_Set exercise_
List every line below containing "with".

_Source records_
.....
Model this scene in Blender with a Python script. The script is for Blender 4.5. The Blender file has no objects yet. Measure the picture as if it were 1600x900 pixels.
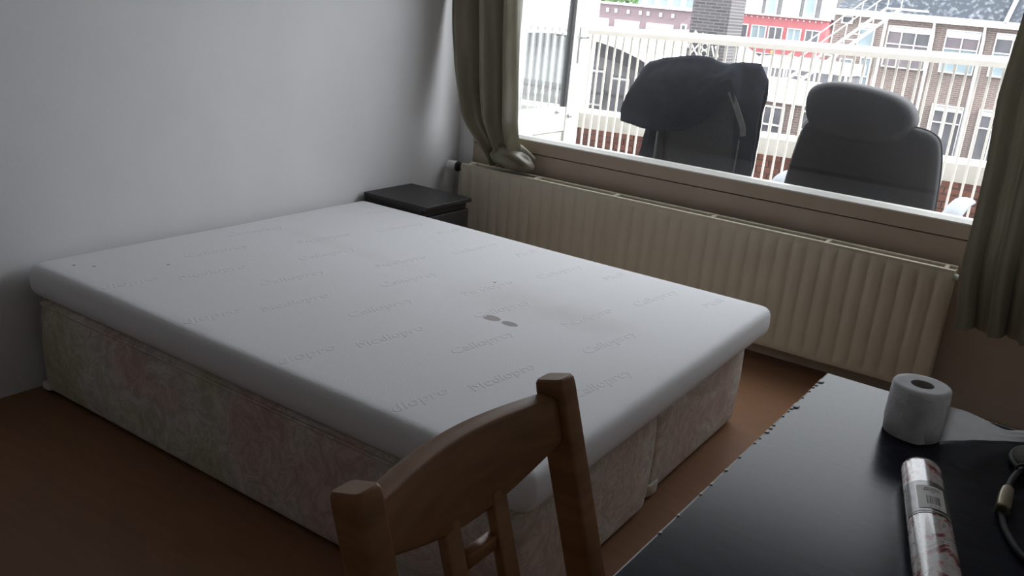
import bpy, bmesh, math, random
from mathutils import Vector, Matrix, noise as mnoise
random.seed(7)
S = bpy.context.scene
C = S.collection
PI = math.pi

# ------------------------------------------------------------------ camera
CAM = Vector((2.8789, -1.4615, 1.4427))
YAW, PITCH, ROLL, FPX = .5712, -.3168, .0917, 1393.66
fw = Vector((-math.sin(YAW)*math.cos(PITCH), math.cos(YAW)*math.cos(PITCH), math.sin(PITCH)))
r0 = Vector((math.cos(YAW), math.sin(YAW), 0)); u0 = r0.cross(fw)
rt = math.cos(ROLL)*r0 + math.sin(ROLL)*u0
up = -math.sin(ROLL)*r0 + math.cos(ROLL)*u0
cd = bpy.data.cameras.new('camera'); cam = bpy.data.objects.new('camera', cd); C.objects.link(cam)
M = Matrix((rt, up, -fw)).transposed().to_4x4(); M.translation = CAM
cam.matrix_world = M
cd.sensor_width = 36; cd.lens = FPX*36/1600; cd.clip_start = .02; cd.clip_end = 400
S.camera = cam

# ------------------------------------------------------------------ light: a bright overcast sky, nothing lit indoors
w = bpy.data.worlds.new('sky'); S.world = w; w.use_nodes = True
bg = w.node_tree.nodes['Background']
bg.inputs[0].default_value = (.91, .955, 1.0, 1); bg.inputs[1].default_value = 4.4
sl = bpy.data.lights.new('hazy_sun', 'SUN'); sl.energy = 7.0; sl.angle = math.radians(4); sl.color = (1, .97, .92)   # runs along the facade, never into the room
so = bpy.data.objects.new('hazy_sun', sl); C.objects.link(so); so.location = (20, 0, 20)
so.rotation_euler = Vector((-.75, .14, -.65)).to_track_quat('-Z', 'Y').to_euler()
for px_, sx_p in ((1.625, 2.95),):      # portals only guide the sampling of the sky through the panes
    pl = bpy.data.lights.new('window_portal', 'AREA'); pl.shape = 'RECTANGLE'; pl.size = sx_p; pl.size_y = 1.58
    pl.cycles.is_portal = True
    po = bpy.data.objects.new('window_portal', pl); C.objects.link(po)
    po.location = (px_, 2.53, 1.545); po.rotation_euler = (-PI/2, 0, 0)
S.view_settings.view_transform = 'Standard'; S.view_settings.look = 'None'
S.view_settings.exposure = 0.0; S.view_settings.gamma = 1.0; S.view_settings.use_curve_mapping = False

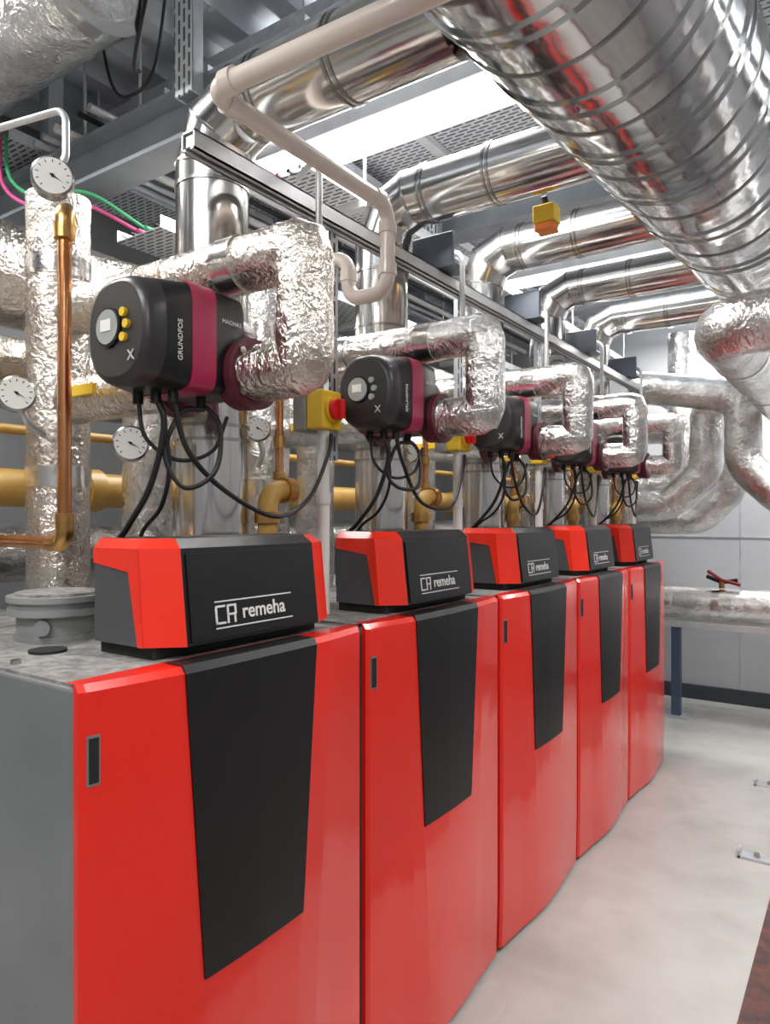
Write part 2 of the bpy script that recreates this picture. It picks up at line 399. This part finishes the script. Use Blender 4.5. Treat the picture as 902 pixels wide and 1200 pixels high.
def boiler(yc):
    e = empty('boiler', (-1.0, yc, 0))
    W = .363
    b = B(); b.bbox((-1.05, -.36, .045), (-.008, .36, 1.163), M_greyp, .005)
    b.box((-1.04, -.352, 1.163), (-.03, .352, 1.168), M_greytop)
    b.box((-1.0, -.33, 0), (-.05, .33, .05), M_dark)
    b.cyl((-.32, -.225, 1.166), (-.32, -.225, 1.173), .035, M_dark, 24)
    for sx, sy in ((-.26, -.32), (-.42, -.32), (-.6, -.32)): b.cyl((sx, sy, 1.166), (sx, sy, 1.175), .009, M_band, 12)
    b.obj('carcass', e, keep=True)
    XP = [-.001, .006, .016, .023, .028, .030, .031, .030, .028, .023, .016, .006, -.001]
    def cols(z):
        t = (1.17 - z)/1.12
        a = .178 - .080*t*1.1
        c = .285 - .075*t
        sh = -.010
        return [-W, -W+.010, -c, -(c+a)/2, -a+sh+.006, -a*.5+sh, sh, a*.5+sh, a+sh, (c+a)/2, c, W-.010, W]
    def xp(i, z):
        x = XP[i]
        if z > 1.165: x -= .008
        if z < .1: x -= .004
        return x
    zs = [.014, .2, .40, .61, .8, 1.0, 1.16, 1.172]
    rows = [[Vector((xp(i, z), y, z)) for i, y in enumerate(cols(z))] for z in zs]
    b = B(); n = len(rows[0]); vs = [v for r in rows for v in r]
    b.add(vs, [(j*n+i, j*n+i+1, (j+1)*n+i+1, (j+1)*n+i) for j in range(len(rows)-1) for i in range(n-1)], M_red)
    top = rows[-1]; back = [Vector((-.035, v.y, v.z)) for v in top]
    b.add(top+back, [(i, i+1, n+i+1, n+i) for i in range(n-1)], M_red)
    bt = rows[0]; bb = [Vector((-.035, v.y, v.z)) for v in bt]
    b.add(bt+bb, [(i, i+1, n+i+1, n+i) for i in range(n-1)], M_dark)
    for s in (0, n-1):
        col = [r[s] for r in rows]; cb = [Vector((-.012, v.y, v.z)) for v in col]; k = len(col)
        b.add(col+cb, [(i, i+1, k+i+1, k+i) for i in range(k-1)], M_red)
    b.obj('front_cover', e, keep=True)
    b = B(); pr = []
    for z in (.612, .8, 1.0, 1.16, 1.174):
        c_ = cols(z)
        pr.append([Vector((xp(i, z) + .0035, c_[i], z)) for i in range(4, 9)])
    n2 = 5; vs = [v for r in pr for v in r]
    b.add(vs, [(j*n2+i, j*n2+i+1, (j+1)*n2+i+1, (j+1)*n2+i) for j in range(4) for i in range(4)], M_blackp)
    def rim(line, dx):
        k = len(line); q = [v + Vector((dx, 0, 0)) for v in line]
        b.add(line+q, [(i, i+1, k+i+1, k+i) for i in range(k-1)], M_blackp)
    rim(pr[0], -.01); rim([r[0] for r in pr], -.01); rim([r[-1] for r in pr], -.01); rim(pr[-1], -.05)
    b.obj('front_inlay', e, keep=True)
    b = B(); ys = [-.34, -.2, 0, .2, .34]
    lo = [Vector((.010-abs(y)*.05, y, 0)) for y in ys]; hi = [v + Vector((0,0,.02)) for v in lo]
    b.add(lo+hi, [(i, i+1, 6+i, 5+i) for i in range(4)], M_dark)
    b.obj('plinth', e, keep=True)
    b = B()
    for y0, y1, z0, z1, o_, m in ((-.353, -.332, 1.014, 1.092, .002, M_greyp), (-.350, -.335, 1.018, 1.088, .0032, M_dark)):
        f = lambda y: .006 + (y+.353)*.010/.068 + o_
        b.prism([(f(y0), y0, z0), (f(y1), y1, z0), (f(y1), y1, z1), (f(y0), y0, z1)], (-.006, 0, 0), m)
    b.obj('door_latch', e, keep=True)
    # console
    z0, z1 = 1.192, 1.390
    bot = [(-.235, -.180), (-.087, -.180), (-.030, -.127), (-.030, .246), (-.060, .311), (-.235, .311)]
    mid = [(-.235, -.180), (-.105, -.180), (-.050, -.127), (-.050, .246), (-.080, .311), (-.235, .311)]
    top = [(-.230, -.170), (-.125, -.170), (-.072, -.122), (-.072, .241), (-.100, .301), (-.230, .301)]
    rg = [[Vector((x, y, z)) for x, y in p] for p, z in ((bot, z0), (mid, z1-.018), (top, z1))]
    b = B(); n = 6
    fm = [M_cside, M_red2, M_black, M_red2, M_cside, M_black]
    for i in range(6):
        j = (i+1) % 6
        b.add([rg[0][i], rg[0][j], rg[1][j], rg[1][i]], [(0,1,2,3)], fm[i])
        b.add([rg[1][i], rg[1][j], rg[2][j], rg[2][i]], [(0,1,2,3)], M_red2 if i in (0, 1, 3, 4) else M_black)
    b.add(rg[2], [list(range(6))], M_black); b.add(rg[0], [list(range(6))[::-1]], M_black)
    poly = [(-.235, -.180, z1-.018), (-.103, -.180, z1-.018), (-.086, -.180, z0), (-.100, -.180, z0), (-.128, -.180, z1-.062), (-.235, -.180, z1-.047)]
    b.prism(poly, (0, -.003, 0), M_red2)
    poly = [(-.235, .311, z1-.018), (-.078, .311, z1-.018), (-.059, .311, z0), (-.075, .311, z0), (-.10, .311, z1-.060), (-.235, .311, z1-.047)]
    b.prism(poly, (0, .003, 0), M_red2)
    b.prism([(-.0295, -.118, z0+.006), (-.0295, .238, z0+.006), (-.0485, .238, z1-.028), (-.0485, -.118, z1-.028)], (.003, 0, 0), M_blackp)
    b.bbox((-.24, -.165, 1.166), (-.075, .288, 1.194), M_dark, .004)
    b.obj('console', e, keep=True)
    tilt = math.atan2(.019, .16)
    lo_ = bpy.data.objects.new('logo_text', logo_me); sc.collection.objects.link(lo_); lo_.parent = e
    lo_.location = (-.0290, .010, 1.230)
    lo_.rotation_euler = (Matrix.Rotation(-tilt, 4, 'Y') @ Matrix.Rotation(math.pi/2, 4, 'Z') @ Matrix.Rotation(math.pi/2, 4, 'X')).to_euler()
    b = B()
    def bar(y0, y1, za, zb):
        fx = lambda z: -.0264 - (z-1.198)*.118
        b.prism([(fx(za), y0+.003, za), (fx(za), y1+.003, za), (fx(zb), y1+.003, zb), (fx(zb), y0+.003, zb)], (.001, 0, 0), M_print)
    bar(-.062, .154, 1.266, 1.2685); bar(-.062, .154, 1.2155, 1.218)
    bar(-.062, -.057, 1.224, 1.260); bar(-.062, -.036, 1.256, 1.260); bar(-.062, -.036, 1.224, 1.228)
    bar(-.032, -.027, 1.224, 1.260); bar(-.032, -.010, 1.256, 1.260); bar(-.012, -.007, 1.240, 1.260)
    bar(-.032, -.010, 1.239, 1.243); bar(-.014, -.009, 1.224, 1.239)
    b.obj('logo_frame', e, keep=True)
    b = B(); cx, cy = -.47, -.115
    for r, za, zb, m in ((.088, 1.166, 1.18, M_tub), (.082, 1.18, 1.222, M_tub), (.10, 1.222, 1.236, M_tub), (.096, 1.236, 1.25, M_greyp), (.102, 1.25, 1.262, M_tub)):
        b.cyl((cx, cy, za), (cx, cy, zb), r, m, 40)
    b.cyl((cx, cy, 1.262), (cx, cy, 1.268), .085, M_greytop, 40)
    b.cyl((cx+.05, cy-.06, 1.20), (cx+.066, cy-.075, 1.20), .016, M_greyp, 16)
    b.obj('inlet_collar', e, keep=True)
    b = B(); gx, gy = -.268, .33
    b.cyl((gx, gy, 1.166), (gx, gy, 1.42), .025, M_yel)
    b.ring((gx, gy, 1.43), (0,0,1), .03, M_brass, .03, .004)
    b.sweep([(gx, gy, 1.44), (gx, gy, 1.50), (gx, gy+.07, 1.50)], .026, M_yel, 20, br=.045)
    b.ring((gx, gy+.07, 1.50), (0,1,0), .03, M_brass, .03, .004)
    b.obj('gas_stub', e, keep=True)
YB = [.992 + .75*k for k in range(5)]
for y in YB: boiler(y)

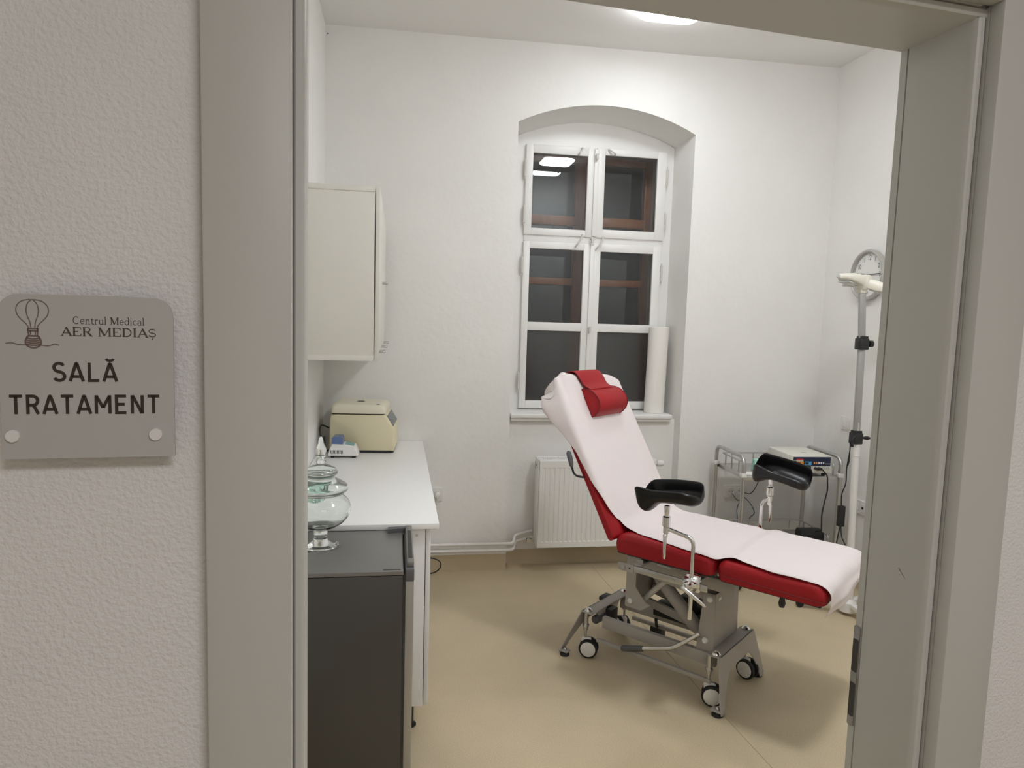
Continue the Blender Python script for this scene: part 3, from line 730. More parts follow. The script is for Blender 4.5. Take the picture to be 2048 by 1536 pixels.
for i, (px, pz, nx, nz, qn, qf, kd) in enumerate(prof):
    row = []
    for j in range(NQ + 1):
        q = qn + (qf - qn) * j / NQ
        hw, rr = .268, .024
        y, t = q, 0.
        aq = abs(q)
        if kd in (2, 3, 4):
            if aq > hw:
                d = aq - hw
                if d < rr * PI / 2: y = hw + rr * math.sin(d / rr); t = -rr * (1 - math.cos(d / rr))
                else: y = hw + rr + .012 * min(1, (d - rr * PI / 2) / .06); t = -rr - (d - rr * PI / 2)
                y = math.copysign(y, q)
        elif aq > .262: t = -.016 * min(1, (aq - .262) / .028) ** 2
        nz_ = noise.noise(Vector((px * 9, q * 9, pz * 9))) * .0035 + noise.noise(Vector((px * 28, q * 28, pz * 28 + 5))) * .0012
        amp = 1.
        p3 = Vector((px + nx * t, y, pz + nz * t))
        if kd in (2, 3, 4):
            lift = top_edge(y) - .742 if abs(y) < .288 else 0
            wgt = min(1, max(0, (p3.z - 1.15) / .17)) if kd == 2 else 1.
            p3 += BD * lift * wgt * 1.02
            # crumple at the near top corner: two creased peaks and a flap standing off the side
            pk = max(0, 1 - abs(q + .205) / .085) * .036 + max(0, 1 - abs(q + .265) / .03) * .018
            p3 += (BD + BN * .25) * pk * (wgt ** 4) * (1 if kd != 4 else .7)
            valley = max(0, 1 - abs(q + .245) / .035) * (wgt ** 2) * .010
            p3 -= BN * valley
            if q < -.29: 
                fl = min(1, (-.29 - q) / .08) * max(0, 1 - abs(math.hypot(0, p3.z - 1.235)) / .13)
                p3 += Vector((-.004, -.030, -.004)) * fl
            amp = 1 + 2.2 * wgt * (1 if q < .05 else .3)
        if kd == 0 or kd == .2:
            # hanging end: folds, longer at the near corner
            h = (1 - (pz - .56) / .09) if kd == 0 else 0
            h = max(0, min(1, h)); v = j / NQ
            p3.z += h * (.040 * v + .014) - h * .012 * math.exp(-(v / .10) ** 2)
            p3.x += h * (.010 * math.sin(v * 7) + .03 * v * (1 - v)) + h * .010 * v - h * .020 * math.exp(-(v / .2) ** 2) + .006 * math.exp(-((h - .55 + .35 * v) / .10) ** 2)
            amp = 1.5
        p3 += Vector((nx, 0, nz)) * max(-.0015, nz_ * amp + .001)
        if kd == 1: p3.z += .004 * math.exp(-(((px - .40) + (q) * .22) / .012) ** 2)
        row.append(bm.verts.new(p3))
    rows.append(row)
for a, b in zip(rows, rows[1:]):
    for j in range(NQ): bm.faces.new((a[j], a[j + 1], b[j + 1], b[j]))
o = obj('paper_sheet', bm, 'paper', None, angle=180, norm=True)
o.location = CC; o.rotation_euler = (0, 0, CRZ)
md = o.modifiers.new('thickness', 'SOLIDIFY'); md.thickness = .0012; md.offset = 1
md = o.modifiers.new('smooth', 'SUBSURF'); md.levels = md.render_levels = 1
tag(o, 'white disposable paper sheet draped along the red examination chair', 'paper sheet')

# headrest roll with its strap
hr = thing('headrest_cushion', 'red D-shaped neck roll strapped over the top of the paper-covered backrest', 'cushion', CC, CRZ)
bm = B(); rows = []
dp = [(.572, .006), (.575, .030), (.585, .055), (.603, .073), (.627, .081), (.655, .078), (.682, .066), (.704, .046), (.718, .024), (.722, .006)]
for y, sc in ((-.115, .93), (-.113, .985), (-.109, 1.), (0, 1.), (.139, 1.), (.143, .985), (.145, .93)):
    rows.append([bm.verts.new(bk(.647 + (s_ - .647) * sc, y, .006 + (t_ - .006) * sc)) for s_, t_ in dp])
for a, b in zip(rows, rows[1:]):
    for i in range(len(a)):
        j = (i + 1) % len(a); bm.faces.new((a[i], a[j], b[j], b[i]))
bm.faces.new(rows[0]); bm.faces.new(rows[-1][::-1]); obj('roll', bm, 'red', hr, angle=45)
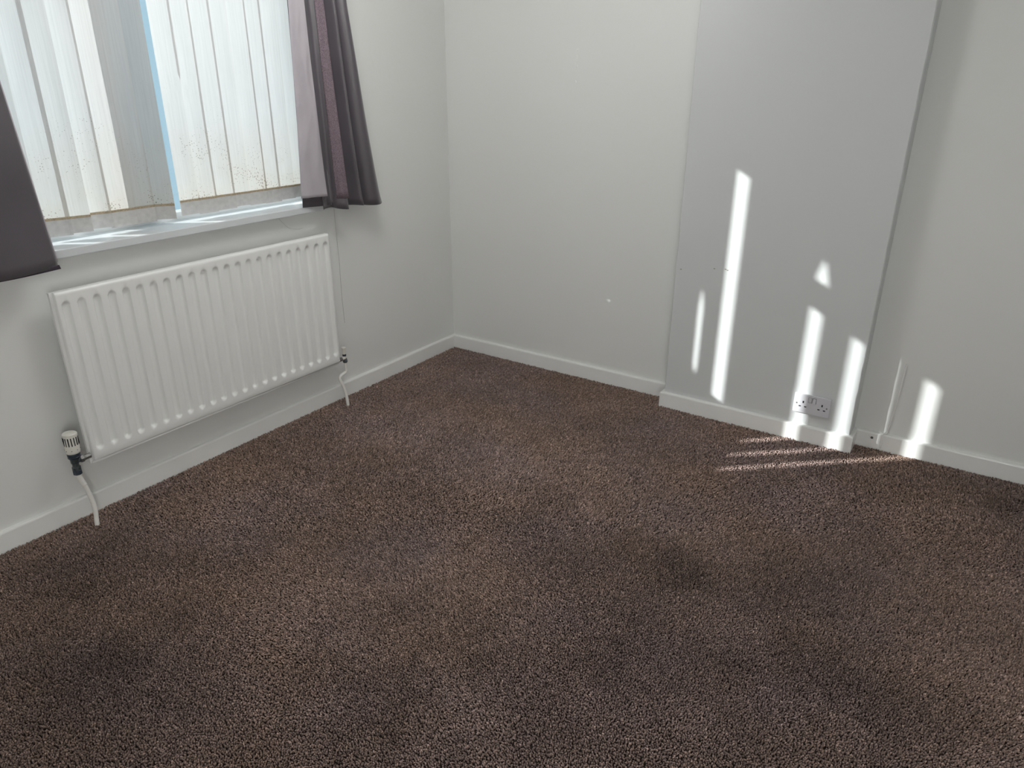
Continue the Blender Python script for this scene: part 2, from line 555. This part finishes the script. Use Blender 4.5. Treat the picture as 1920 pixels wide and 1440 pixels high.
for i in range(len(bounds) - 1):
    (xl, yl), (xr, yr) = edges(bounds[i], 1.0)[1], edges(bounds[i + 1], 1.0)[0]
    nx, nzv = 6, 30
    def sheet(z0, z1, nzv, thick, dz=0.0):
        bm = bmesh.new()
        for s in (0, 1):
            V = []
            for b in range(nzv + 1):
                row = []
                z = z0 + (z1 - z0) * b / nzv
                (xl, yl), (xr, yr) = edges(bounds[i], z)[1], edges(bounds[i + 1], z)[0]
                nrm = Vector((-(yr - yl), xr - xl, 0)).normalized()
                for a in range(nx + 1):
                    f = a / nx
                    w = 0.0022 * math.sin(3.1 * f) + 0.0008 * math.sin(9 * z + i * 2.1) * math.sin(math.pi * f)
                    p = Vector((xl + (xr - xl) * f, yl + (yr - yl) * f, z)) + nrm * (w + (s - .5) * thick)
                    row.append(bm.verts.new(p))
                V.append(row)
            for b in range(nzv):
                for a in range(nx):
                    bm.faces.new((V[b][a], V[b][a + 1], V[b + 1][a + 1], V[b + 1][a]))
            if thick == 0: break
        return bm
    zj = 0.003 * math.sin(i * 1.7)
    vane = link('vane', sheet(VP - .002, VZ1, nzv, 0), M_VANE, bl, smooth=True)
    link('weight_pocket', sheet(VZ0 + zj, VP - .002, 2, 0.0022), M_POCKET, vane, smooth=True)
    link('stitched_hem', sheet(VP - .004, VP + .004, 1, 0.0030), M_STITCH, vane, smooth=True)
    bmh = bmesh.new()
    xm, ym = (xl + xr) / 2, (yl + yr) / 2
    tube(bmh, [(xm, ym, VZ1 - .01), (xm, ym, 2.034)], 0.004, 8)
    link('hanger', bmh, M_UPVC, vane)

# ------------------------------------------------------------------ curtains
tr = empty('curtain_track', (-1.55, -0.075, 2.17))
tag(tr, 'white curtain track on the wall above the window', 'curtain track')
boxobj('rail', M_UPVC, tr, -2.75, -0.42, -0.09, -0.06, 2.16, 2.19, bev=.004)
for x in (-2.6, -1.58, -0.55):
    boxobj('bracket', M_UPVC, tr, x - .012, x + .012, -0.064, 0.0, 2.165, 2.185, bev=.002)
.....
_Completed task_
Model this scene in Blender with a Python script. The script is for Blender 4.5. The Blender file has no objects yet. Measure the picture as if it were 1600x900 pixels.
# headrest roll with its strap